ベトナムの特産品の一つであるハチミツとカシューナッツからつくったお酒がこのほど完成した=写真。商工省などが進めるバイオテクノロジーや食品加工産業振興に向けた試験事業の一つ。輸出価格の低迷が続くハチミツなどの需要喚起となるか、期待が集まっている。

試作品は、ビンフック・ハニー合資会社や食品産業学会などのコラボによって完成した。研究チームのチュオン・フオン・ラン博士は「ベトナムは世界のハチミツ輸出国のトップ10の一角を占め、アジアでは2位の輸出国でもある」と開発の背景を説明する。ベトナム養蜂協会によると、国内では150万のミツバチ群が飼育され、毎年5万㌧以上のハチミツが生産されている。
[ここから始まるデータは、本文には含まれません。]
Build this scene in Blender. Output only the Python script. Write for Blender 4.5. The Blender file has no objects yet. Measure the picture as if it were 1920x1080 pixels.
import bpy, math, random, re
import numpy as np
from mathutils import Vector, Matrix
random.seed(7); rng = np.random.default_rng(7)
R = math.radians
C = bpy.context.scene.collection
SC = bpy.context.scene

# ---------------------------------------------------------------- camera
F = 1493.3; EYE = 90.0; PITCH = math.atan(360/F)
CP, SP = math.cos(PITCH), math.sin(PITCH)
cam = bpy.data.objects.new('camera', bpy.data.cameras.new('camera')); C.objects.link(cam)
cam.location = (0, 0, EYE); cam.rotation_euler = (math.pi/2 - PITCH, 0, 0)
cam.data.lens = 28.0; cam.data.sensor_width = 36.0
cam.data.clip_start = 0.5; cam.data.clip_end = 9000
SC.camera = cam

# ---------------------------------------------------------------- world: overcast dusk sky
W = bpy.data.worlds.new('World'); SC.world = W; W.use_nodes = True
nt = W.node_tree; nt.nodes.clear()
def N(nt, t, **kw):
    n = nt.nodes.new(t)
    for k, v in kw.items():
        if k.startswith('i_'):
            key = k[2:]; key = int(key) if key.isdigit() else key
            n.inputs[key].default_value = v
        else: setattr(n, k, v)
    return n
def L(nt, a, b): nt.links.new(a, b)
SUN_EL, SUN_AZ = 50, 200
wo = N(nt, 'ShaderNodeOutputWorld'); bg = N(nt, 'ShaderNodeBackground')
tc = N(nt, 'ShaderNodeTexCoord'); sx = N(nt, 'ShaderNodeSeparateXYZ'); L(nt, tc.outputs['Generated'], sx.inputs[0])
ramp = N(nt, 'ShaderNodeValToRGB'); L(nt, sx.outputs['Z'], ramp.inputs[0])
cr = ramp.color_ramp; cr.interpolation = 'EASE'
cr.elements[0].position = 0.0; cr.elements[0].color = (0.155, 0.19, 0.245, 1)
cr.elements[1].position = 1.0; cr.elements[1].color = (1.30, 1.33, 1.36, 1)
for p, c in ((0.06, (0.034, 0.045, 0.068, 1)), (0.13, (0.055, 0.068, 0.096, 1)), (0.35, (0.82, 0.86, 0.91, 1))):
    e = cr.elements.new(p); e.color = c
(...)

しかし近年、ハチミツの輸出価格は下落、加工にも限界があるため国内消費量を含めて低迷。こうしたなか、新たな需要を掘り起こそうと企画されたのがハチミツ酒だ。ハチミツ酒は、人類最古のお酒とも言われているが、近年は他の酒に押されて、一般的に飲まれることは少なくなった。ラン博士は「今こそ、ハチミツ酒の人気復活に資本の投入が求められている」と意気込む。

プロジェクトは、ハチミツが発酵する技術的プロセスを完成させることで、地域資源を生かした新たな産業と雇用を創出することが目的。ハチミツとカシューナッツの発酵に適した酵母の選別など、アルコールを29%含む製品の製造技術を確立するため、試行錯誤を繰り返してきた。

試作はビンフック・ハニー合資会社で行われ、チームのスタッフは、食品の安全基準を満たした5万6950㍑のカシューナッツ・ハチミツ酒と5万7509㍑のハチミツワインを完成させた。新商品が、地域の産業振興につながるか、業界の期待が高まっている。